Hal ini disampaikan oleh Budiyono Adv selaku praktisi hukum. Menurutnya, keriuhan pemberitaan oleh media di Bangka Belitung semestinya menjadi indikator yang perlu direspon oleh para penegak hukum.
“Semestinya, ada upaya dari aparat penegak hukum. Ramainya pemberitaan oleh rekan-rekan media, tentu ada indikasi yang harus ditelusuri. Dari yang saya baca jelas banyak indikasi yang seharusnya direspon sebagai upaya pencegahan. Misalnya soal legalitas, perijinan, asal usul mineral yang diangkut, termasuk apakah ada pelanggaran peraturan seperti Perda atau undang-undang. Tetapi nampaknya semua indikasi tersebut tak berlaku, dan yang muncul seperti pembiaran atas dugaan yang berpotensi pada pelanggaran hukum,” ulas Budiyono saat dibincangi wartawan, Kamis (19/10/2023) siang.
Budiyono menambahkan, bahwa perkara yang menimpa Mantan Dirjen Minerba Ridwan Djamaluddin cukup membuka mata, bahwa perijinan seperti RKAB harus jelas dalam implementasinya. Menurut Budiyono, indikator yang diberikan pers, soal asal usul barang diduga kuat ilegal, wajib ditelusuri oleh pihak penegak hukum.
“Pastikan IUP perusahaan itu mamang jelas keberadaannya dan dikelola sebagaimana mestinya sebagai source mineral yang diusahakan. Kalau Zircon yang dikirim memang berasal dari proses eksploitasi, kegiatan produksi IUP. Sementara pers yang sudah melakukan penelusuran sudah memberikan indikasi, bahwa IUP PT PMM didapati tidak dikerjakan, lantas tailing itu dari mana?. Sementara jumlah kuotanya fantastis sampai puluhan ribu ton. Ini kan semestinya ditelusuri, karena berpotensi melanggar UU minerba. Karena kalau IUP tidak dikerjakan, atau dikerjakan ala kadarnya, sementara pengiriman luar biasa jumlahnya, tentu ada indikasi, orenya berasal dari sumber yang tidak jelas,” jelas Budiyono lagi.
Terkait kadar zircon yang diangkut hanya berkisar antara 15% hingga 20%, Budiyono mengatakan jelas sudah melanggar Perda No 1 tahun 2019 yang mengamanatkan, zircon yang diizinkan keluar dari Babel harus mencapai 65,5%. Menurut Budiyono, selayaknya Polisi Pamong Praja (Pol PP) juga memberikan reaksi.

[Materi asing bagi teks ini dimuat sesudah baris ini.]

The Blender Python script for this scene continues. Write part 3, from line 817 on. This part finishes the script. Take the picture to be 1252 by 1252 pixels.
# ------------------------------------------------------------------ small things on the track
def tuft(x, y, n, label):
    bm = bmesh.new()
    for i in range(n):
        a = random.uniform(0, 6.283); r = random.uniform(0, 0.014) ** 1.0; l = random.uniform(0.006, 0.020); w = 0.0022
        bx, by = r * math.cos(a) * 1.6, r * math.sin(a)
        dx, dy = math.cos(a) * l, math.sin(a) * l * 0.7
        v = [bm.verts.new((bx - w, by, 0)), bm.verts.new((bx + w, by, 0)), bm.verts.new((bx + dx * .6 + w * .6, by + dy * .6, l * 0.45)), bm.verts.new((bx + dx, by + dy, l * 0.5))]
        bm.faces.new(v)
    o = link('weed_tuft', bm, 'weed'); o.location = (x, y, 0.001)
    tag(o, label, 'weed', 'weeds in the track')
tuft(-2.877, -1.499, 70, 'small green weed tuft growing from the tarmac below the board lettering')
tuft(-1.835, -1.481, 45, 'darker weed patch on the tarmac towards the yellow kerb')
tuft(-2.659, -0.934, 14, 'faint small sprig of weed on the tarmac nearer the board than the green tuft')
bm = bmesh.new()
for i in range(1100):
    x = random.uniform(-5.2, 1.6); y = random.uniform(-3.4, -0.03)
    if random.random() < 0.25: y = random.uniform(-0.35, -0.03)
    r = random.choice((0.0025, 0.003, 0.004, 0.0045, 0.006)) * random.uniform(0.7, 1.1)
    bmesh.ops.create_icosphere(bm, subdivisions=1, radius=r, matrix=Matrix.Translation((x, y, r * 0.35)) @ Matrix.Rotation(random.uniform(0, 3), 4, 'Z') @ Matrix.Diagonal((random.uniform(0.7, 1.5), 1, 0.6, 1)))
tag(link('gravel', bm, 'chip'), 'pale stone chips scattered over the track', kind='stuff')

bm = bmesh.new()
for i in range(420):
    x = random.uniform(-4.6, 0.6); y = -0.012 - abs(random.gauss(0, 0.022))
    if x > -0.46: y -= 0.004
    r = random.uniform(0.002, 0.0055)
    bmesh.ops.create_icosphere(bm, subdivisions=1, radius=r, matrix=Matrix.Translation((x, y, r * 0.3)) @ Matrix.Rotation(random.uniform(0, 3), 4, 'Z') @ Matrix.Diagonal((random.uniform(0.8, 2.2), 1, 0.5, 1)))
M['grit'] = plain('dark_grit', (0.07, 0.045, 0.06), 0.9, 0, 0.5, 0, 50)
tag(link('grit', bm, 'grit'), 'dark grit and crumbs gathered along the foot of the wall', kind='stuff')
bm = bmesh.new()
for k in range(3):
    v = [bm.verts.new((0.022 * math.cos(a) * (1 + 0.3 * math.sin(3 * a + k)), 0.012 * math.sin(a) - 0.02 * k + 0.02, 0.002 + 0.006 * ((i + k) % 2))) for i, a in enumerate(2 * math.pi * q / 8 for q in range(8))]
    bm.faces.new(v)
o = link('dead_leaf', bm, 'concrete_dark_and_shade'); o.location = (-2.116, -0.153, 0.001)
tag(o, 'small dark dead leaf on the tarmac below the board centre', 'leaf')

“Terkait Perda, Polisi Pamong Praja semestinya melakukan langkah pencegahan, jika itu ada potensi melanggar Perda. Bukankan tupoksi Pol PP itu adalah penegak Perda. Namun sudah jelas, mineral zircon tersebut tidak mencapai batas yang diizinkan, tapi dibiarkan, tanpa ada upaya pencegahan,” sentil Budiyono.
Pengawasan yang minim, menurut Budiyono, dapat memicu leluasanya perbuatan pelanggaran hukum yang lain, proses pemuatan barang tailing pada malam hari, tanpa pengawasan menurut Budiyono siapa yang bisa memastikan tidak adanya muatan ilegal lainnya yang masuk ke dalam tongkang.
“Saya sungguh heran, selonggar itu kah, seleluasa itu kah proses membawa mineral keluar dari Babel, loadingnya malam hari, siapa pengawasnya?. Apakah benar yang masuk ke dalam tongkang itu tailing semua?. Siapa yang bisa memastikan barang yang ditimbun sedemikian rupa dalam tongkang tersebut sesuai manifes tidak ada yang ilegal?. Ini kan seharusnya terawasi, bahwa potensi pelanggaran hukum itu harus dicegah, salah satunya dengan pengawasan,” timpal Budiyono.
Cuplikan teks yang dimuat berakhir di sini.